Clearly it would be a far stretch to assume Peter was including infants among those who “received the Holy Spirit” and who they heard “speak with tongues and magnify God.”  

The second example is found in Acts chapter sixteen when Paul and his traveling companions met with some women along a riverside in Philippi.  We are told that a woman named Lydia received Paul’s teachings and was baptized, along with “her household.” (Acts 16:14, 15)  We are not given any details about Lydia’s household, and there is no mention of a husband or children.  We are told that Lydia was from the city of Thyatira (about 250 miles southeast of Philippi), and that she was a seller of purple (dye).  Later, when Paul and Silas were freed from prison they met up with their other traveling companions (Timothy, and likely Luke) at Lydia’s house (Acts 16:40).  The context of the account with Lydia would suggest that the “household” was not Lydia’s family, but rather a household of women who lived, worked and worshipped together in Philippi.  There is certainly no indication of any infants or non-believers being baptized.

The third example is also found in Acts chapter sixteen, during Paul and Silas’ imprisonment.  After stopping a Philippian jailer from committing suicide, Paul and Silas shared the gospel of Jesus Christ with him, and also to “all who were in his house,” (Acts 16:32).  Afterward we are told that “he [the jailer] and all his family were baptized,” (v. 33).  As the jailer and his family brought Paul and Silas into his house and fed them, we’re told, “he rejoiced, having believed in God with all his household,” (Acts 16:34).
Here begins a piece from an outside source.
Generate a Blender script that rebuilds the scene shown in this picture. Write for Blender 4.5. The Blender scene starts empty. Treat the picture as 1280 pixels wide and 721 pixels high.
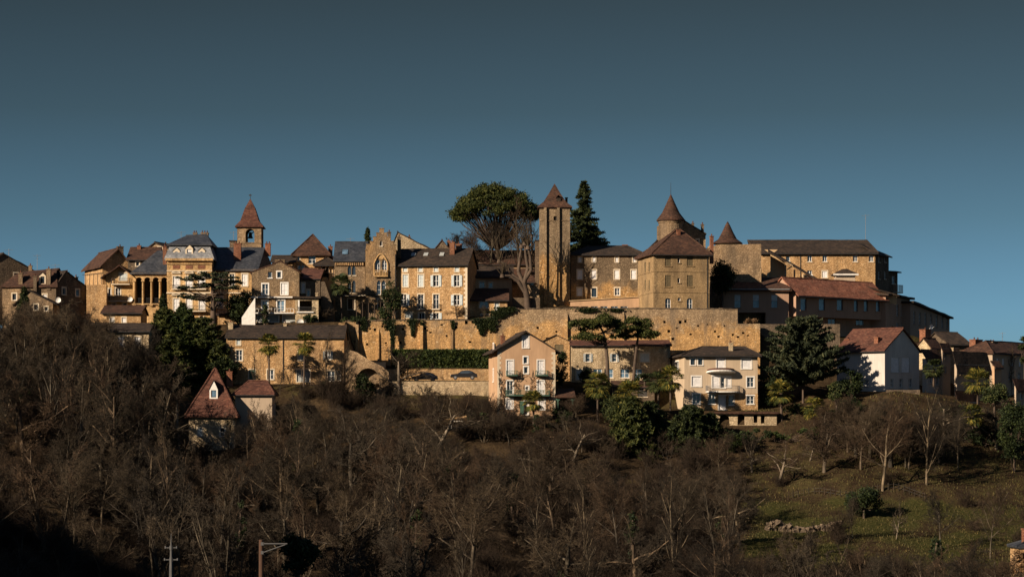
import bpy, bmesh, math, random
import numpy as np
from mathutils import Vector, Matrix, noise
R = math.radians
PI = math.pi
scene = bpy.context.scene
# ---------------------------------------------------------------- camera
K = 36.0 / 93.5 / 1280.0          # tangent per photo pixel
HY = 560.0                        # photo row of the horizon
CZ = 30.0                         # camera height
cam_d = bpy.data.cameras.new("camera")
cam = bpy.data.objects.new("camera", cam_d)
scene.collection.objects.link(cam)
cam_d.lens = 93.5; cam_d.sensor_width = 36.0
cam.location = (0, 0, CZ); cam.rotation_euler = (R(90), 0, 0)
cam_d.shift_y = (HY - 360.5) / 1280.0
cam_d.clip_start = 0.5; cam_d.clip_end = 9000
scene.camera = cam
# ---------------------------------------------------------------- sky and sun
SUN = Vector((0.77, 0.64, -0.43)).normalized()      # direction the light travels
elev = math.asin(-SUN.z)
world = bpy.data.worlds.new("World"); scene.world = world
world.use_nodes = True
wn = world.node_tree.nodes; wl = world.node_tree.links; wn.clear()
wo = wn.new("ShaderNodeOutputWorld"); wb = wn.new("ShaderNodeBackground")
sky = wn.new("ShaderNodeTexSky"); sky.sky_type = 'NISHITA'; sky.sun_disc = False
sky.sun_elevation = elev; sky.sun_rotation = math.atan2(-SUN.x, -SUN.y) % (2 * PI)
sky.altitude = 200; sky.air_density = 1.0; sky.dust_density = 0.3; sky.ozone_density = 1.5
tc = wn.new("ShaderNodeTexCoord"); sx = wn.new("ShaderNodeSeparateXYZ")
cr = wn.new("ShaderNodeValToRGB"); mx = wn.new("ShaderNodeMix")
mx.data_type = 'RGBA'; mx.blend_type = 'MULTIPLY'; mx.inputs[0].default_value = 1.0
e = cr.color_ramp.elements
SKYRAMP = [(0.0, (0.22, 0.40, 0.66)), (0.05, (0.20, 0.365, 0.60)), (0.085, (0.165, 0.26, 0.35)),
           (0.125, (0.130, 0.170, 0.19)), (0.17, (0.108, 0.118, 0.112)), (0.3, (0.22, 0.24, 0.26)), (1.0, (0.60, 0.62, 0.66))]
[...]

Once again, the information suggests that everyone who was baptized first heard the word and then put their faith in Christ.
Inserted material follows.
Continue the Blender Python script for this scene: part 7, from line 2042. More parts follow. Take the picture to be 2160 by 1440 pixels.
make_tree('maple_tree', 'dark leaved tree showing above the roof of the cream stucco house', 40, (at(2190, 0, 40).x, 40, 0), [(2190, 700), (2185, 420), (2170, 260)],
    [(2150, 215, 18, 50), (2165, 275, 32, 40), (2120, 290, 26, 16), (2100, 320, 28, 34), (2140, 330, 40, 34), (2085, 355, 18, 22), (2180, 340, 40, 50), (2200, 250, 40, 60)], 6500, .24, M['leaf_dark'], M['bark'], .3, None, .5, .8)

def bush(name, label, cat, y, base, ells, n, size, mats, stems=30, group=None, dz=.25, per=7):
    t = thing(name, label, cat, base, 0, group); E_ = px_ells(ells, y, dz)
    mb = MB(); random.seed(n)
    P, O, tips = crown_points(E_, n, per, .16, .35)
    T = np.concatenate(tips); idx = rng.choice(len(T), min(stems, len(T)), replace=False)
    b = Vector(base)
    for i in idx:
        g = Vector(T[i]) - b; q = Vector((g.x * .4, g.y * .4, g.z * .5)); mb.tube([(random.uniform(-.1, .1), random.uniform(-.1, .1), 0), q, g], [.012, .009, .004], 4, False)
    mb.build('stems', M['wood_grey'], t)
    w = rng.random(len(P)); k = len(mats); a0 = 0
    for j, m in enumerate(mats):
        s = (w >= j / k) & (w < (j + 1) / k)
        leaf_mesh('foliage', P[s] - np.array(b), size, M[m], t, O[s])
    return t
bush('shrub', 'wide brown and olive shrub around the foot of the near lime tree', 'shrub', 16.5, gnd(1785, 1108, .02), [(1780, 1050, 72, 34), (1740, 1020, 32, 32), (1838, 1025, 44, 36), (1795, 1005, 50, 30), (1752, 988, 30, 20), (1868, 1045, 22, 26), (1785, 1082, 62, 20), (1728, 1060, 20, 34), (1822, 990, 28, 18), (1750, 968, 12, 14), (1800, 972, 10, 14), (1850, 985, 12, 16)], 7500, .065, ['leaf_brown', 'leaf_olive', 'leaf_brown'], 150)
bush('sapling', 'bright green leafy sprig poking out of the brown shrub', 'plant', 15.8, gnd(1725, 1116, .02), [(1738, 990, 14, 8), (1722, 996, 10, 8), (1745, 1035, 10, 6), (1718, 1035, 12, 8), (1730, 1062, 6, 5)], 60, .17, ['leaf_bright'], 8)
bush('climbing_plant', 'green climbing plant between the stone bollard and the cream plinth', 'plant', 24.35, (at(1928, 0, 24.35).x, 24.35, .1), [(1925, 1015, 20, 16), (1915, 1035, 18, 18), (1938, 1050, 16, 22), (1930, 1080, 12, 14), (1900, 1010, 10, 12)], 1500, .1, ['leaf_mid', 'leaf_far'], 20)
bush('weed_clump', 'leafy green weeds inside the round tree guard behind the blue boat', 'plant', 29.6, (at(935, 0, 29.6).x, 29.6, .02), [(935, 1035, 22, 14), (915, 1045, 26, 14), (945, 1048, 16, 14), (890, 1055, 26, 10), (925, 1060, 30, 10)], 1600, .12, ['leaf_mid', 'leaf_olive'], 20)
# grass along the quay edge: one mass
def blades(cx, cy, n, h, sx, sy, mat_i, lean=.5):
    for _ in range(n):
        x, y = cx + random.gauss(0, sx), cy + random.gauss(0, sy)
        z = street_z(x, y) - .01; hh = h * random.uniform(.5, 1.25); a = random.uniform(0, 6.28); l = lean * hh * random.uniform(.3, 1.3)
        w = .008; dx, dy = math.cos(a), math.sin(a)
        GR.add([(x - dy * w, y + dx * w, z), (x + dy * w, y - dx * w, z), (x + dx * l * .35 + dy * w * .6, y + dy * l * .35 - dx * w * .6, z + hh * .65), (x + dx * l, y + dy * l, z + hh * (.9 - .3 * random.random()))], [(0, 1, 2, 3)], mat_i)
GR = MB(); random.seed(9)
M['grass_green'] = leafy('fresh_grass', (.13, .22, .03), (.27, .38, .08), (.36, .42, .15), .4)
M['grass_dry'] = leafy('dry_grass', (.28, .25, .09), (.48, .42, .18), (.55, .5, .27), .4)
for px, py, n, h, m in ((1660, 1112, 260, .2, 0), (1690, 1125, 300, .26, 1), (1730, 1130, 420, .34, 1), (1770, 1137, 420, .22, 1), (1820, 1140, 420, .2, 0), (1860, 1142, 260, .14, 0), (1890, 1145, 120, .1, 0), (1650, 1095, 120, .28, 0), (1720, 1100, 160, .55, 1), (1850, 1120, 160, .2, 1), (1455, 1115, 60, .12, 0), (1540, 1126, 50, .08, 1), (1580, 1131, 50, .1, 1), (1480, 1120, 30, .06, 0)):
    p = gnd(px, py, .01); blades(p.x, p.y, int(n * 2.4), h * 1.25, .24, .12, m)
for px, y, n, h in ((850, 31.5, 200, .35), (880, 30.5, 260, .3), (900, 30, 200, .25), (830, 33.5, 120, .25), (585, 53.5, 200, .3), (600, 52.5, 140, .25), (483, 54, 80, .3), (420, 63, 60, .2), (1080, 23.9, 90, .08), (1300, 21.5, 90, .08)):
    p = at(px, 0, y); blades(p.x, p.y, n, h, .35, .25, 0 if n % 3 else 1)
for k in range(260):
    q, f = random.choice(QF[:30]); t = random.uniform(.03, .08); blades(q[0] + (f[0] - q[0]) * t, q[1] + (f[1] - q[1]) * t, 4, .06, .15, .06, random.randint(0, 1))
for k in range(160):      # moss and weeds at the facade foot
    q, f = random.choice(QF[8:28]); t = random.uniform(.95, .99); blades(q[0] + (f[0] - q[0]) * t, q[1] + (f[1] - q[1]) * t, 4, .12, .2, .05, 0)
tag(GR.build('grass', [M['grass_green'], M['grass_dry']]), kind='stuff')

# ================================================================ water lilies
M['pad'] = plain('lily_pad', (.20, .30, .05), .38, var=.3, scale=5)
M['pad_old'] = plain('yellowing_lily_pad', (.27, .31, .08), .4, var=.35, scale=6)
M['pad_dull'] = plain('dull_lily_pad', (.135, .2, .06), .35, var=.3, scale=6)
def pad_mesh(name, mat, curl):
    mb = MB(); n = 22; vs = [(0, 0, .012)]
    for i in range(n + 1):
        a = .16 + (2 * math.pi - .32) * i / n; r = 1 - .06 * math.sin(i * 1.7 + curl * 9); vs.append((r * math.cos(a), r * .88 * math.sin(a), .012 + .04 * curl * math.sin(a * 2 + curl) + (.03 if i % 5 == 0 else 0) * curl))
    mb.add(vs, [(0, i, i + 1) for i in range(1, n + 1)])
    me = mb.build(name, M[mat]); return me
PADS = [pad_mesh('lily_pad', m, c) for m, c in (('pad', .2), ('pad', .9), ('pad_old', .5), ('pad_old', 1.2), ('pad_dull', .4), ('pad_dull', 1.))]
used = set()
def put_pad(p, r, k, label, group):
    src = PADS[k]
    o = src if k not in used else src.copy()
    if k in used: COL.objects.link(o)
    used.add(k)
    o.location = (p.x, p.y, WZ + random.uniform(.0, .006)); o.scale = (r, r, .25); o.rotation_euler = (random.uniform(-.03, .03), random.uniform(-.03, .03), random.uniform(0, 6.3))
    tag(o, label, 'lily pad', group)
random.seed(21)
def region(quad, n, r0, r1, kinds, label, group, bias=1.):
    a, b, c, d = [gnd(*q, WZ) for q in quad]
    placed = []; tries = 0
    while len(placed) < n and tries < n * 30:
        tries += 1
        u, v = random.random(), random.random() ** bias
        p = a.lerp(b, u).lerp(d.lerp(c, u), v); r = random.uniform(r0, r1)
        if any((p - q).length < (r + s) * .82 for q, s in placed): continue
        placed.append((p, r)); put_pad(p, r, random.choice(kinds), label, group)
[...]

The fourth example is mentioned in Acts chapter eighteen.  Paul was in Corinth and preaching that “Jesus is the Christ,” (Acts 18:5).  A ruler of the local synagogue, named Crispus, “believed on the Lord with all his household.  And many Corinthians, hearing, believed and were baptized,” (Acts 18:8).  In this case it clearly tells us that Crispus and those in his household believed on the Lord.  We are also told that the other Corinthians who heard and were baptized “believed.”
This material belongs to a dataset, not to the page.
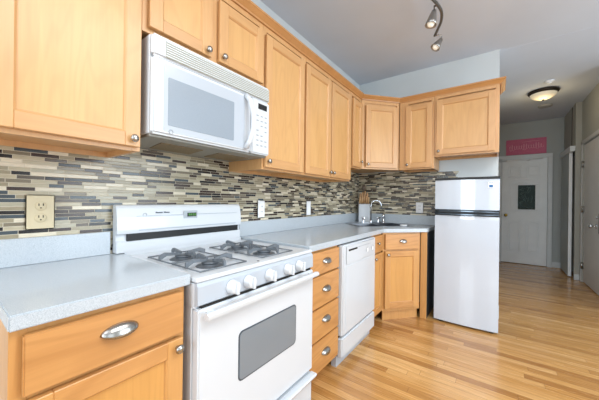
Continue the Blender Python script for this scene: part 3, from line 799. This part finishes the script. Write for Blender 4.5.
def handle(parent, zc, sgn):
    b = new(); n = 16; A = []
    for i in range(n + 1):
        u = i / n; x = 0.004 + (FW - 0.008) * u; bow = math.sin(PI * u) ** 0.6
        y = -0.002 - 0.026 * bow; z = zc + sgn * 0.006 * (1 - bow)
        A.append([b.verts.new((x, y, z - 0.006)), b.verts.new((x, y, z + 0.006)), b.verts.new((x, 0.004, z + 0.009)), b.verts.new((x, 0.004, z - 0.009))])
    for P, Q in zip(A, A[1:]):
        for j in range(4): f = b.faces.new([P[j], P[(j + 1) % 4], Q[(j + 1) % 4], Q[j]]); f.smooth = False
    b.faces.new(A[0][::-1]); b.faces.new(A[-1])
    obj('handle', b, DARKCHROME, parent)
handle(fz, 1.100, -1); handle(fd, 1.068, 1)
b = new(); box(b, 0.442, 0.470, -0.0025, 0.006, 1.322, 1.344); box(b, 0.440, 0.472, -0.0025, 0.006, 1.362, 1.365); obj('sticker_print', b, BLUE, fz)
b = new(); box(b, 0.435, 0.477, -0.0018, 0.006, 1.316, 1.370); obj('sticker', b, PAPER, fz)
for x in (0.05, FW - 0.05):
    b = new(); lathe(b, [(0, 0), (0.022, 0), (0.022, 0.02), (0.012, 0.022), (0.012, 0.045), (0, 0.045)], Matrix.Translation((x, 0.05, 0)), 14); obj('foot', b, STEEL, t)
    b = new(); lathe(b, [(0, 0), (0.022, 0), (0.022, 0.02), (0.012, 0.022), (0.012, 0.045), (0, 0.045)], Matrix.Translation((x, 0.38, 0)), 14); obj('foot', b, STEEL, t)

# ================================================================ sink, faucet, things on the worktop
t = thing('corner_sink', 'stainless double-bowl sink set diagonally in the corner worktop', 'sink', (SC.x, SC.y, 0.9165), SA)
b = new()
xs2 = [-0.315, -0.285, -0.012, 0.012, 0.285, 0.315]; ys2 = [-0.205, -0.175, 0.155, 0.205]
for i in range(5):
    for j in range(3):
        x0, x1, y0, y1 = xs2[i], xs2[i + 1], ys2[j], ys2[j + 1]
        q = [(x0, y0), (x1, y0), (x1, y1), (x0, y1)]
        if j == 1 and i in (1, 3):
            q2 = [(x0 + 0.02, y0 + 0.02), (x1 - 0.02, y0 + 0.02), (x1 - 0.02, y1 - 0.02), (x0 + 0.02, y1 - 0.02)]
            A = [b.verts.new((*p, 0)) for p in q]; B = [b.verts.new((*p, -0.17)) for p in q2]
            for a in range(4): b.faces.new([A[a], A[(a + 1) % 4], B[(a + 1) % 4], B[a]])
            b.faces.new(B)
        else: b.faces.new([b.verts.new((*p, 0)) for p in q])
bmesh.ops.remove_doubles(b, verts=b.verts, dist=0.0005)
o = obj('basin', b, STEEL, t, norm=True)
m = o.modifiers.new('thick', 'SOLIDIFY'); m.thickness = 0.0025; m.offset = 0
for x in (-0.15, 0.15):
    b = new(); lathe(b, [(0, -0.164), (0.04, -0.164), (0.044, -0.167)], Matrix.Translation((x, 0, 0)), 16); obj('drain', b, CHROME, t)
def sinkpt(u, v): p = SC + SD * u + SN * v; return (p.x, p.y)
FP = sinkpt(0.035, 0.235)
t = thing('kitchen_faucet', 'chrome gooseneck faucet behind the corner sink', 'faucet', (*FP, 0.9155), SA)
b = new(); box(b, -0.13, 0.13, -0.022, 0.022, 0, 0.008, 0.004, 0, 2); obj('deck_plate', b, CHROME, t)
b = new(); pts = [(0, 0, 0.005), (0, 0, 0.215)] + [(0.050 * (1 - math.cos(a)), -0.035 * (1 - math.cos(a)), 0.215 + 0.062 * math.sin(a)) for a in [PI * i / 12 for i in range(1, 13)]] + [(0.100, -0.070, 0.175)]
tube(b, pts, 0.0075, 12); lathe(b, [(0.02, 0.006), (0.018, 0.02), (0.012, 0.035)], n=16); obj('spout', b, CHROME, t)
for sx in (-0.10, 0.10):
    b = new(); lathe(b, [(0.017, 0.006), (0.014, 0.03), (0.012, 0.055), (0.0, 0.058)], Matrix.Translation((sx, 0, 0)), 14)
    tube(b, [(sx - 0.028, 0, 0.064), (sx + 0.028, 0, 0.064)], 0.007, 8); tube(b, [(sx, -0.028, 0.064), (sx, 0.028, 0.064)], 0.007, 8); obj('handle', b, CHROME, t)
SP = sinkpt(0.20, 0.225)
b = new(); lathe(b, [(0, 0), (0.022, 0), (0.02, 0.012), (0.013, 0.018), (0.013, 0.06), (0.018, 0.085), (0.014, 0.11), (0, 0.112)], n=16)
tag(obj('spray_nozzle', b, CHROME, None, (*SP, 0.9155)), 'chrome side sprayer standing right of the gooseneck faucet', 'sprayer')
SP = sinkpt(0.20, -0.19)
b = new(); lathe(b, [(0, 0.0), (0.035, 0.0), (0.04, 0.006), (0.036, 0.012), (0.0, 0.015)], n=20)
o = obj('sink_stopper', b, PAPER, None, (SP[0], SP[1], 0.9185)); o.scale = (1.0, 0.7, 1); tag(o, 'small white oval stopper lying on the front rim of the corner sink', 'stopper')
# knife block
t = thing('knife_block', 'white block holding wooden-handled knives in the left rear corner', 'knife block', (0.135, 2.745, 0.9155), 0.55)
b = new()
prism_x(b, [(-0.045, 0), (0.045, 0), (0.045, 0.26), (-0.045, 0.225)], -0.068, 0.068, 0, 0.003); obj('block', b, WHITE, t)
for i, (hx, hy, hl) in enumerate([(-0.054, -0.025, 0.085), (-0.028, -0.028, 0.10), (-0.002, -0.026, 0.095), (0.026, -0.028, 0.10), (0.052, -0.026, 0.088), (-0.045, 0.012, 0.12), (-0.018, 0.014, 0.135), (0.012, 0.012, 0.15), (0.042, 0.014, 0.125)]):
    b = new(); zb = 0.225 + (hy + 0.045) / 0.09 * 0.035 + 0.001
    tube(b, [(hx, hy, zb), (hx, hy - 0.002, zb + hl * 0.5), (hx + 0.002, hy - 0.006, zb + hl * 0.9), (hx + 0.002, hy - 0.007, zb + hl)], [0.011, 0.013, 0.012, 0.007], 8)
    k_ = obj('kitchen_knife', b, HANDLEWOOD, None, (0.135, 2.745, 0.9155), 0.55); tag(k_, 'wooden-handled knife standing in the white knife block', 'knife', 'knives in the white block')
b = new(); tube(b, [(0.0, 0.034, 0.259), (0.0, 0.034, 0.40)], 0.010, 8); lathe(b, [(0, 0.40), (0.022, 0.41), (0.026, 0.44), (0.018, 0.475), (0, 0.48)], Matrix.Translation((0, 0.034, 0)), 12); tag(obj('sharpening_steel', b, plain('grey_brown_wood', (110, 96, 84), 0.5), None, (0.135, 2.745, 0.9155), 0.55), 'dark tall rod with a rounded grip rising behind the knives in the block', 'sharpening steel')

# outlets
def outlet(name, label, loc, rotz, wd, hgt, m, kind):
    t = thing(name, label, 'outlet', loc, rotz)
    b = new(); box(b, -wd / 2, wd / 2, -0.006, 0, -hgt / 2, hgt / 2, 0.003, 0, 2); pl_ = obj('plate', b, m, t)
    if kind == 'duplex':
        for zz in (-0.024, 0.024):
            b = new(); lathe(b, [(0, 0.0), (0.018, 0.0), (0.018, 0.002), (0.0165, 0.003), (0, 0.003)], Matrix.Translation((0, -0.006, zz)) @ OUT, 20); r_ = obj('socket', b, m, pl_)
            b = new(); box(b, -0.0075, -0.0045, -0.0098, -0.0088, zz + 0.001, zz + 0.011); obj('slot', b, DARK, r_)
            b = new(); box(b, 0.0055, 0.0085, -0.0098, -0.0088, zz + 0.001, zz + 0.011); obj('slot', b, DARK, r_)
            b = new(); lathe(b, [(0, 0), (0.0028, 0), (0, 0.0008)], Matrix.Translation((0, -0.009, zz - 0.007)) @ OUT, 8); obj('ground_hole', b, DARK, r_)
    elif kind == 'gfci':
        b = new(); box(b, -0.017, 0.017, -0.009, -0.005, -0.034, 0.034, 0.002); r_ = obj('socket', b, PAPER, pl_)
        for zz in (-0.02, 0.02):
            for dx in (-0.0075, 0.0055):
                b = new(); box(b, dx, dx + 0.003, -0.0098, -0.0088, zz - 0.005, zz + 0.005); obj('slot', b, DARK, r_)
    else:
        b = new(); box(b, -0.016, 0.016, -0.010, -0.005, -0.032, 0.032, 0.002); obj('rocker', b, PAPER, pl_)
XT = 0.0078
outlet('wall_outlet', 'cream double outlet on the tiles above the left worktop', (XT + 0.007, -0.293, 1.124), L90, 0.088, 0.140, OFFWHITE, 'duplex')
outlet('wall_outlet', 'white outlet on the long tiled wall nearest the range', (XT + 0.007, 0.984, 1.111), L90, 0.078, 0.135, PAPER, 'gfci')
outlet('light_switch', 'white switch plate on the long tiled wall farther from the range', (XT + 0.007, 1.648, 1.108), L90, 0.074, 0.14, PAPER, 'rocker')
outlet('wall_outlet', 'white outlet on the back tiled wall between sink and refrigerator', (0.785, YB - 0.016, 1.113), 0, 0.082, 0.125, PAPER, 'gfci')

# ================================================================ ceiling fixtures
t = thing('flush_ceiling_light', 'bronze-rimmed alabaster bowl light on the hall ceiling', 'ceiling light', (2.03, 4.50, ZC))
b = new(); lathe(b, [(0, -0.001), (0.165, -0.001), (0.172, -0.015), (0.165, -0.03), (0.150, -0.045), (0.140, -0.045)], n=32); obj('rim', b, BRONZE, t)
b = new(); lathe(b, [(0.148, -0.040), (0.138, -0.065), (0.115, -0.088), (0.08, -0.106), (0.04, -0.116), (0, -0.118)], n=32); obj('bowl', b, BOWL, t)
b = new(); lathe(b, [(0, -0.117), (0.012, -0.119), (0.014, -0.127), (0.006, -0.133), (0, -0.134)], n=12); obj('finial', b, BRONZE, t)
l = bpy.data.lights.new('hall_lamp', 'POINT'); l.energy = 2.6; l.color = (1.0, 0.78, 0.45); l.shadow_soft_size = 0.1
lo = bpy.data.objects.new('hall_lamp', l); COL.objects.link(lo); lo.location = (2.03, 4.50, ZC - 0.22)
b = new(); lathe(b, [(0, -0.001), (0.05, -0.001), (0.052, -0.006), (0.034, -0.010), (0.02, -0.03), (0, -0.032)], n=20)
tag(obj('fire_sprinkler', b, PAPER, None, (2.05, 4.12, ZC)), 'small round white sprinkler head on the ceiling nearer than the bowl light', 'sprinkler')
b = new(); lathe(b, [(0, -0.001), (0.09, -0.001), (0.09, -0.012), (0.082, -0.024), (0.03, -0.028), (0, -0.028)], n=24)
tag(obj('smoke_detector', b, plain('grey_plastic', (172, 172, 170), 0.5), None, (2.13, 5.25, ZC)), 'round grey smoke detector on the hall ceiling beyond the bowl light', 'smoke detector')

t = thing('track_light', 'brushed metal serpentine track light hanging from the kitchen ceiling', 'track light', (1.14, 1.6, ZC))
Z0 = -0.125
ctrl = [(0.07, -0.62), (-0.03, -0.50), (-0.06, -0.33), (-0.045, -0.18), (-0.004, -0.06), (0.026, 0.10), (0.008, 0.234), (-0.03, 0.33), (-0.07, 0.42)]
def cr(P, t_):
    i = min(int(t_), len(P) - 2); f = t_ - i
    p = [Vector(P[max(0, min(len(P) - 1, i + k_))]) for k_ in (-1, 0, 1, 2)]
    return 0.5 * ((2 * p[1]) + (-p[0] + p[2]) * f + (2 * p[0] - 5 * p[1] + 4 * p[2] - p[3]) * f * f + (-p[0] + 3 * p[1] - 3 * p[2] + p[3]) * f ** 3)
b = new(); tube(b, [(*cr(ctrl, i * 8 / 48), Z0) for i in range(49)], 0.011, 10); obj('rail', b, TRACKM, t)
b = new(); lathe(b, [(0, -0.001), (0.06, -0.001), (0.06, -0.012), (0.02, -0.028), (0.008, -0.03), (0.008, Z0)], Matrix.Translation((0.0, -0.33, 0)), 24)
tube(b, [(0.0, -0.33, Z0), (-0.06, -0.33, Z0)], 0.007, 8); obj('canopy', b, NICKEL, t)
def head(u, d, ln=0.105, off=(0, 0)):
    p = cr(ctrl, u); base_ = Vector((p.x, p.y, Z0)); d = Vector(d).normalized()
    j = base_ + Vector((off[0], off[1], -0.035))
    b = new(); tube(b, [base_, base_ + Vector((off[0], off[1], -0.005)), j, j + d * 0.015], 0.006, 8); st = obj('stem', b, NICKEL, t)
    M = Matrix.Translation(j) @ d.to_track_quat('Z', 'Y').to_matrix().to_4x4()
    b = new(); lathe(b, [(0, 0), (0.016, 0.004), (0.022, 0.03), (0.034, ln * 0.75), (0.040, ln), (0.037, ln), (0.031, ln * 0.72), (0.014, 0.02)], M, 20); sh = obj('shade', b, SHADEM, t)
    b = new(); lathe(b, [(0, ln * 0.4), (0.02, ln * 0.55), (0.027, ln * 0.85), (0.02, ln * 1.02), (0, ln * 1.08)], M, 16); obj('bulb', b, BULB, sh)
    return t
head(4.6, (-0.16, -0.12, -0.9), 0.115, (-0.024, -0.018)); head(7.85, (-0.42, -0.3, -0.75), 0.095, (0.045, 0.03)); head(0.6, (-0.3, 0.2, -0.85))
This order is consistent with what we have seen regarding baptism throughout the Scriptural teachings; that they “believed” and then “were baptized.”  The order which we see laid out in Hebrews 6:1, 2 is repeated all through the New Testament examples, that there is “repentance,” “faith,” then “baptism.”  

The example from Corinth leads us to the fifth and final example of households being baptized. It is found in First Corinthians chapter one.  In the passages we are looking at Paul is lamenting the divisions among Corinthian believers resulting from them attributing unfounded importance on whom they were baptized by, rather than Whom they were baptized into.  Paul mentions that he baptized Crispus (as we saw in Acts 18). He also mentions Gaius, and adds, “I also baptized the household of Stephanas. Besides, I do not know whether I baptized any other,” (1 Corinthians 1:16).  The text does not go into detail about the members of Stephanas’ household, but the Bible gives us at least five reasons to conclude that there were no infants included in the baptism of his household.  

  1. As we’ve mentioned already, the Bible lays out God’s desire for repentance and faith to preclude baptism.  
  2. We have no specific examples of infants ever being baptized in the Bible, so it would be an unlikely anomaly for Stephanas’ household to be the one exception.
  3. Acts 18:8 mentioned that all the Corinthian households who were baptized by Paul “believed” the message he was teaching.  Infants do not have the cognitive ability to hear a message and respond with faith.
  4. In 1 Corinthians 16:15 Paul says, “You know the household of Stephanas, that it is the firstfruits of Achaia, and that they have devoted themselves to the ministry of the saints.”  Those who were of the household of Stephanas were believers who devoted themselves to ministering to other believers. Again, this is something that infants are not capable of doing.    
  5. Finally, the very definition and description of baptism would suggest that it is not something intended (or even able to be done) for infants.  As we discussed in previous studies, the word “baptism” (from the Greek “bapto” βαπτο) means, “to immerse; to dip.” Thus, sprinkling (which is the Greek word “rhantizo” ραντιζο) is not baptism.  Also, Peter tells us that baptism is “not the removal of filth of the flesh, but the answer of a good conscience toward God,” (1 Peter 3:21).

The practice of infant baptism, or any pre-conversion baptism was unknown to the early church, and not based on Biblical principles.  The first mention of infant baptism is not found until the end of the 2nd century A.D.  Shortly after that time the early Christian author and apologist, Tertullian, taught against the practice.  The first instructions on infant baptism did not originate until 235 A.D. when Hippolytus of Rome wrote of it.  Even still, the practice was not known to be widely accepted.

The practice of baptizing people who have not first become followers of Christ is not based on the teaching of Scripture.  Rather, proponents of the practice attempt to justify it by extrapolating from what is not written, instead of what is written.  The Bible tells us to be careful “not to go beyond what is written,” (1 Corinthians 4:6).

To those who were “baptized” by the choice of another (a parent etc.) it would have no meaning.  Sprinkling a baby or dunking a non-believer does not make them, “born again,” nor does it guarantee that they will one day seek a relationship with Christ.  We have an example in the Bible of Paul meeting some disciples who were baptized into John’s baptism. When Paul taught them about the Holy Spirit, Who is given to those who believe in Christ, “they were baptized in the name of the Lord Jesus.  And…the Holy Spirit came upon them,” (Acts 19:5, 6).  For people who have repented and come to faith in the Lord Jesus Christ, baptism should be one of the next steps in their faith journey, regardless of whether they were sprinkled as a baby or dunked as an unbeliever prior in their life.  That old person has been buried and they have put on Christ and are a new creation (cf. Rom. 6:3-6; Gal. 3:27; 2 Cor. 5:17).